Stated problem: Every line of the material that follows must be printed again exactly.
- - - - - - -
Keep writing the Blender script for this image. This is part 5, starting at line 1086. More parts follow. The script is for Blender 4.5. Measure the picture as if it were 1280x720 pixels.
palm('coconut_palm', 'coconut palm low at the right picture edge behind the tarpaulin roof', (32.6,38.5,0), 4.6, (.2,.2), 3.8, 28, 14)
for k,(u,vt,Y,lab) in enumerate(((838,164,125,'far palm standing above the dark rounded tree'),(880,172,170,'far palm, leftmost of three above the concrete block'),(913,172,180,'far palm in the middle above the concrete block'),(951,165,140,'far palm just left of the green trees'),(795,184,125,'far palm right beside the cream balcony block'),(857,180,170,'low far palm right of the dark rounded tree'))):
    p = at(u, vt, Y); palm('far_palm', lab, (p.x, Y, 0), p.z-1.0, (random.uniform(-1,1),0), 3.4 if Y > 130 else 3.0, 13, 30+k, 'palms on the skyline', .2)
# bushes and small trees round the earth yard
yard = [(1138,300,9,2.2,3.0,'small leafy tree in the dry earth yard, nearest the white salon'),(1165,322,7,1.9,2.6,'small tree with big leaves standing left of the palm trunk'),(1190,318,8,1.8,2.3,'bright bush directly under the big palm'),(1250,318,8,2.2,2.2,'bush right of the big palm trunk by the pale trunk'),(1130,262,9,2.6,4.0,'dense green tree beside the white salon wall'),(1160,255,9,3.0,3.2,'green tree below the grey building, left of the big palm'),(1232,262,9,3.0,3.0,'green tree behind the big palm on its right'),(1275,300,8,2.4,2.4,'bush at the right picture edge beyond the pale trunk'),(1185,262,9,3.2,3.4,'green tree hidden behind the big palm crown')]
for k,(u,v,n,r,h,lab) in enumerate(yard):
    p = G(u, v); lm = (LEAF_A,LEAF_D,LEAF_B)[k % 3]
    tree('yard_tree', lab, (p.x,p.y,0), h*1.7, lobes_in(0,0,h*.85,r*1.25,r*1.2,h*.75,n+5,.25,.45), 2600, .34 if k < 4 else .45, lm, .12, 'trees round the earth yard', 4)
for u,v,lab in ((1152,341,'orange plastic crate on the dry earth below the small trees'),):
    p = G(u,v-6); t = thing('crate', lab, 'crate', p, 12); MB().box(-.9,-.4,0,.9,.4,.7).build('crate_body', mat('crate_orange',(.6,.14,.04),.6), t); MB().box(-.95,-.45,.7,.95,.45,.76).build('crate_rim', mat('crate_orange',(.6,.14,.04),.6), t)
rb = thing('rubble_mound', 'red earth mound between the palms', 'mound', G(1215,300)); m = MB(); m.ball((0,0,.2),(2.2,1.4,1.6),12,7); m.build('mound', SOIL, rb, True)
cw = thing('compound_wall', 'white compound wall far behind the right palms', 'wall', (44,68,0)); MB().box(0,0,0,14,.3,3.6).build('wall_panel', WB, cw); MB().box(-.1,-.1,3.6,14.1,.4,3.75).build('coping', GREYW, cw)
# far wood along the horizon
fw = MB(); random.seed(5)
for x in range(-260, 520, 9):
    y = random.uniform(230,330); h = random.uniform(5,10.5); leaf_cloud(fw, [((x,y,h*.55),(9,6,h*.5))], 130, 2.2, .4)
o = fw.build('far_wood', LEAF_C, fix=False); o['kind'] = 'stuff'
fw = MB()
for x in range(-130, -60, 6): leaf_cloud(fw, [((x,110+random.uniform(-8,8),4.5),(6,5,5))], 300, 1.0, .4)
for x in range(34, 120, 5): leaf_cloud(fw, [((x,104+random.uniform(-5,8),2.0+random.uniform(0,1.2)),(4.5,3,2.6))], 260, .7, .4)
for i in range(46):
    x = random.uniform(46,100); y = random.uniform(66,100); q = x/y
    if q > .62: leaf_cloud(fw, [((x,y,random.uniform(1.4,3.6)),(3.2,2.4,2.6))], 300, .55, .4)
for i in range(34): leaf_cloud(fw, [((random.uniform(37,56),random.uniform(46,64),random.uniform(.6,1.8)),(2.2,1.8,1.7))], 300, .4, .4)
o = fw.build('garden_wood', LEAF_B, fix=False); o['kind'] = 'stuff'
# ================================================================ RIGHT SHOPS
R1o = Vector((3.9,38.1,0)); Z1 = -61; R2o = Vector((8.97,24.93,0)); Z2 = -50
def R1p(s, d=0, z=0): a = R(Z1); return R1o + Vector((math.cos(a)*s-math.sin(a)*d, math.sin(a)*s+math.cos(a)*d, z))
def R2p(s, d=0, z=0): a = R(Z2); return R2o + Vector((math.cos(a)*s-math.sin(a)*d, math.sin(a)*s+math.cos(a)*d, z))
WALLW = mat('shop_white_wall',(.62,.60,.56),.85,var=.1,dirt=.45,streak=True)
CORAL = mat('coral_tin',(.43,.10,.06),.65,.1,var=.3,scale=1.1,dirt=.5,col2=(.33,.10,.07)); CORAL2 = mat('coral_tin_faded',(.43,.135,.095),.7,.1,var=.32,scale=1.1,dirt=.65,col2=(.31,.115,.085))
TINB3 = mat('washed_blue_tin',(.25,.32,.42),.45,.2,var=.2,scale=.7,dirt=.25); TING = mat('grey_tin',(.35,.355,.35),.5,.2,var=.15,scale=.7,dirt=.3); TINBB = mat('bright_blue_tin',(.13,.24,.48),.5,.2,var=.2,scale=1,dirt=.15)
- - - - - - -
Output for this exercise:
Keep writing the Blender script for this image. This is part 5, starting at line 1086. More parts follow. The script is for Blender 4.5. Measure the picture as if it were 1280x720 pixels.
palm('coconut_palm', 'coconut palm low at the right picture edge behind the tarpaulin roof', (32.6,38.5,0), 4.6, (.2,.2), 3.8, 28, 14)
for k,(u,vt,Y,lab) in enumerate(((838,164,125,'far palm standing above the dark rounded tree'),(880,172,170,'far palm, leftmost of three above the concrete block'),(913,172,180,'far palm in the middle above the concrete block'),(951,165,140,'far palm just left of the green trees'),(795,184,125,'far palm right beside the cream balcony block'),(857,180,170,'low far palm right of the dark rounded tree'))):
    p = at(u, vt, Y); palm('far_palm', lab, (p.x, Y, 0), p.z-1.0, (random.uniform(-1,1),0), 3.4 if Y > 130 else 3.0, 13, 30+k, 'palms on the skyline', .2)
# bushes and small trees round the earth yard
yard = [(1138,300,9,2.2,3.0,'small leafy tree in the dry earth yard, nearest the white salon'),(1165,322,7,1.9,2.6,'small tree with big leaves standing left of the palm trunk'),(1190,318,8,1.8,2.3,'bright bush directly under the big palm'),(1250,318,8,2.2,2.2,'bush right of the big palm trunk by the pale trunk'),(1130,262,9,2.6,4.0,'dense green tree beside the white salon wall'),(1160,255,9,3.0,3.2,'green tree below the grey building, left of the big palm'),(1232,262,9,3.0,3.0,'green tree behind the big palm on its right'),(1275,300,8,2.4,2.4,'bush at the right picture edge beyond the pale trunk'),(1185,262,9,3.2,3.4,'green tree hidden behind the big palm crown')]
for k,(u,v,n,r,h,lab) in enumerate(yard):
    p = G(u, v); lm = (LEAF_A,LEAF_D,LEAF_B)[k % 3]
    tree('yard_tree', lab, (p.x,p.y,0), h*1.7, lobes_in(0,0,h*.85,r*1.25,r*1.2,h*.75,n+5,.25,.45), 2600, .34 if k < 4 else .45, lm, .12, 'trees round the earth yard', 4)
for u,v,lab in ((1152,341,'orange plastic crate on the dry earth below the small trees'),):
    p = G(u,v-6); t = thing('crate', lab, 'crate', p, 12); MB().box(-.9,-.4,0,.9,.4,.7).build('crate_body', mat('crate_orange',(.6,.14,.04),.6), t); MB().box(-.95,-.45,.7,.95,.45,.76).build('crate_rim', mat('crate_orange',(.6,.14,.04),.6), t)
rb = thing('rubble_mound', 'red earth mound between the palms', 'mound', G(1215,300)); m = MB(); m.ball((0,0,.2),(2.2,1.4,1.6),12,7); m.build('mound', SOIL, rb, True)
cw = thing('compound_wall', 'white compound wall far behind the right palms', 'wall', (44,68,0)); MB().box(0,0,0,14,.3,3.6).build('wall_panel', WB, cw); MB().box(-.1,-.1,3.6,14.1,.4,3.75).build('coping', GREYW, cw)
# far wood along the horizon
fw = MB(); random.seed(5)
for x in range(-260, 520, 9):
    y = random.uniform(230,330); h = random.uniform(5,10.5); leaf_cloud(fw, [((x,y,h*.55),(9,6,h*.5))], 130, 2.2, .4)
o = fw.build('far_wood', LEAF_C, fix=False); o['kind'] = 'stuff'
fw = MB()
for x in range(-130, -60, 6): leaf_cloud(fw, [((x,110+random.uniform(-8,8),4.5),(6,5,5))], 300, 1.0, .4)
for x in range(34, 120, 5): leaf_cloud(fw, [((x,104+random.uniform(-5,8),2.0+random.uniform(0,1.2)),(4.5,3,2.6))], 260, .7, .4)
for i in range(46):
    x = random.uniform(46,100); y = random.uniform(66,100); q = x/y
    if q > .62: leaf_cloud(fw, [((x,y,random.uniform(1.4,3.6)),(3.2,2.4,2.6))], 300, .55, .4)
for i in range(34): leaf_cloud(fw, [((random.uniform(37,56),random.uniform(46,64),random.uniform(.6,1.8)),(2.2,1.8,1.7))], 300, .4, .4)
o = fw.build('garden_wood', LEAF_B, fix=False); o['kind'] = 'stuff'
# ================================================================ RIGHT SHOPS
R1o = Vector((3.9,38.1,0)); Z1 = -61; R2o = Vector((8.97,24.93,0)); Z2 = -50
def R1p(s, d=0, z=0): a = R(Z1); return R1o + Vector((math.cos(a)*s-math.sin(a)*d, math.sin(a)*s+math.cos(a)*d, z))
def R2p(s, d=0, z=0): a = R(Z2); return R2o + Vector((math.cos(a)*s-math.sin(a)*d, math.sin(a)*s+math.cos(a)*d, z))
WALLW = mat('shop_white_wall',(.62,.60,.56),.85,var=.1,dirt=.45,streak=True)
CORAL = mat('coral_tin',(.43,.10,.06),.65,.1,var=.3,scale=1.1,dirt=.5,col2=(.33,.10,.07)); CORAL2 = mat('coral_tin_faded',(.43,.135,.095),.7,.1,var=.32,scale=1.1,dirt=.65,col2=(.31,.115,.085))
TINB3 = mat('washed_blue_tin',(.25,.32,.42),.45,.2,var=.2,scale=.7,dirt=.25); TING = mat('grey_tin',(.35,.355,.35),.5,.2,var=.15,scale=.7,dirt=.3); TINBB = mat('bright_blue_tin',(.13,.24,.48),.5,.2,var=.2,scale=1,dirt=.15)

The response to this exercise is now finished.